### Supplied information
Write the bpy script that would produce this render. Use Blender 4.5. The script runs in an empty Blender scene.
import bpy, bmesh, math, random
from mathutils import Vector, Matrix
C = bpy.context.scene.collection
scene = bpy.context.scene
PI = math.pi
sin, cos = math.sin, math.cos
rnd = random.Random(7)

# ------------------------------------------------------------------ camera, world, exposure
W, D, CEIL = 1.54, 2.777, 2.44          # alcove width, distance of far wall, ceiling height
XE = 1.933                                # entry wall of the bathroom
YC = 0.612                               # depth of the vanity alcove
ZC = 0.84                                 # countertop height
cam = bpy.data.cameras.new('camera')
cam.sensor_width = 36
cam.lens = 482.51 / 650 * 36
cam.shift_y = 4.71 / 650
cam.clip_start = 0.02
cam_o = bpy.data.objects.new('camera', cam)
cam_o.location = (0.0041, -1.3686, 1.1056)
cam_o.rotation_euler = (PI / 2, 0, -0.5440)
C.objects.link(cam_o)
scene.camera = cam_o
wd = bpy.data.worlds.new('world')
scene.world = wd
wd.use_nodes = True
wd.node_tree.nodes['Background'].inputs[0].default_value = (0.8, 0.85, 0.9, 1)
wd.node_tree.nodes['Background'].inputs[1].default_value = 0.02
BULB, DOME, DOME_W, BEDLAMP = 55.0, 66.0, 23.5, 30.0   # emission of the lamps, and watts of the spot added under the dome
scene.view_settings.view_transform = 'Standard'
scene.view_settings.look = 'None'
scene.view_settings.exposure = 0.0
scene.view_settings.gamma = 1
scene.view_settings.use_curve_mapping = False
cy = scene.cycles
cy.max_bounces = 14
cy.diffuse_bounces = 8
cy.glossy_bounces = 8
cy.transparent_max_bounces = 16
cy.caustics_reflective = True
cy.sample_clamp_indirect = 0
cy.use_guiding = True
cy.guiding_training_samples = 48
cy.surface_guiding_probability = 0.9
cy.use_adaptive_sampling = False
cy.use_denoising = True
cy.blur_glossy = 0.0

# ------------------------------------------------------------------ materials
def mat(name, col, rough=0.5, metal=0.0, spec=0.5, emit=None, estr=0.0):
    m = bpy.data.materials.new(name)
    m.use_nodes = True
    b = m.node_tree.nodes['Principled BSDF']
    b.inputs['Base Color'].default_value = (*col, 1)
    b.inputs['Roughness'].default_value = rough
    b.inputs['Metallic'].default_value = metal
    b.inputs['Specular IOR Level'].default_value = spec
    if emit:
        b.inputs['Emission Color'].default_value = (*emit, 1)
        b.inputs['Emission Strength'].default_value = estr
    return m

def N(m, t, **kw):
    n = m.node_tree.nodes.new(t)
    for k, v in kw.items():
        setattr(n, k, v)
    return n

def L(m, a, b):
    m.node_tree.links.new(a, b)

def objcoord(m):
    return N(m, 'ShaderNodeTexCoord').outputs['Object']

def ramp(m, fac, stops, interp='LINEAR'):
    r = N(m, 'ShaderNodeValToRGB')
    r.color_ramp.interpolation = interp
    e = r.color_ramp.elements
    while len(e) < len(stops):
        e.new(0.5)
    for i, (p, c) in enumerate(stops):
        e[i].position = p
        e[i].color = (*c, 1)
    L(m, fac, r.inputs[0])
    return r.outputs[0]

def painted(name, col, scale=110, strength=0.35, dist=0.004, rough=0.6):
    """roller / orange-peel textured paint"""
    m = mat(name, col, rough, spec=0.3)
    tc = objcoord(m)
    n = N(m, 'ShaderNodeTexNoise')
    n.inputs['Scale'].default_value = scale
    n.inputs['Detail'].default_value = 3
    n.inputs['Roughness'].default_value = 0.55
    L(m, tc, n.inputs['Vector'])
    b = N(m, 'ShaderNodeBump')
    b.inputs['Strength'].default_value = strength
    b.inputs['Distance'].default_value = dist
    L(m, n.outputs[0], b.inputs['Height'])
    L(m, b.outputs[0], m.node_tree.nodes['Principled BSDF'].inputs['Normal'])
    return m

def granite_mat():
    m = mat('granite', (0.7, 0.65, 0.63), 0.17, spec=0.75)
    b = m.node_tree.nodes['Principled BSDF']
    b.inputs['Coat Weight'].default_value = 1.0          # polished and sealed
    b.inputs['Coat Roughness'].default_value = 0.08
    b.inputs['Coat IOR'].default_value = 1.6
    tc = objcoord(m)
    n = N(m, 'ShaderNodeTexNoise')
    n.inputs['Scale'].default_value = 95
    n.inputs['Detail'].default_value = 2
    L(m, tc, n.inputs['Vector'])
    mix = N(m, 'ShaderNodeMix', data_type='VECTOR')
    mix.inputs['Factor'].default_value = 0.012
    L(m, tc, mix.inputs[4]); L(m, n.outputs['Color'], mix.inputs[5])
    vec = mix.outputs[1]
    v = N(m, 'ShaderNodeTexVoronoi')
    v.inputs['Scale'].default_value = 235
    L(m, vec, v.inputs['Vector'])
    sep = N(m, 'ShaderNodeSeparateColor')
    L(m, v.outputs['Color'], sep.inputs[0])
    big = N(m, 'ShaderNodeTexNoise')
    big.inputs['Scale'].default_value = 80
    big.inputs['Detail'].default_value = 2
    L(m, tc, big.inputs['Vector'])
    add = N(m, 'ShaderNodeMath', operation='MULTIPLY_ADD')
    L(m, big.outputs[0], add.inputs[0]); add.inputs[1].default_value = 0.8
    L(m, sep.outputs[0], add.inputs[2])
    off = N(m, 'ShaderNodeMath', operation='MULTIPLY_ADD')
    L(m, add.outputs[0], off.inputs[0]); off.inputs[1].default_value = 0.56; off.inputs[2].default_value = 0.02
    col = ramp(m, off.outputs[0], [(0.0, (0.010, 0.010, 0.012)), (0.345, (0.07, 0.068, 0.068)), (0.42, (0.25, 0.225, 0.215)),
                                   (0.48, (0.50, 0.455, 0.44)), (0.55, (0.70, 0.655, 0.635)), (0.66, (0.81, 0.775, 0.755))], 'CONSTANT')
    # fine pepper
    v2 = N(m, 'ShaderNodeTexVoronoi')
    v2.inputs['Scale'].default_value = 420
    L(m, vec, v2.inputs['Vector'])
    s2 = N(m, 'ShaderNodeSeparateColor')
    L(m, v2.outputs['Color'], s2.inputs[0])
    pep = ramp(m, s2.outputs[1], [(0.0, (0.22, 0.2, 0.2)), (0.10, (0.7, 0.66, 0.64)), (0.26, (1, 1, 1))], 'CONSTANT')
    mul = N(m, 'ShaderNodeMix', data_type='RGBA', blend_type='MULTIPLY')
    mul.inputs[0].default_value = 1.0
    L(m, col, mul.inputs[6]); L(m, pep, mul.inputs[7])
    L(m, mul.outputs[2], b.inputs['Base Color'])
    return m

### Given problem
In this exercise, copy only the lines from the opening line of the material through the line where "rnd = random.Random(7)" appears.

### The result
Write the bpy script that would produce this render. Use Blender 4.5. The script runs in an empty Blender scene.
import bpy, bmesh, math, random
from mathutils import Vector, Matrix
C = bpy.context.scene.collection
scene = bpy.context.scene
PI = math.pi
sin, cos = math.sin, math.cos
rnd = random.Random(7)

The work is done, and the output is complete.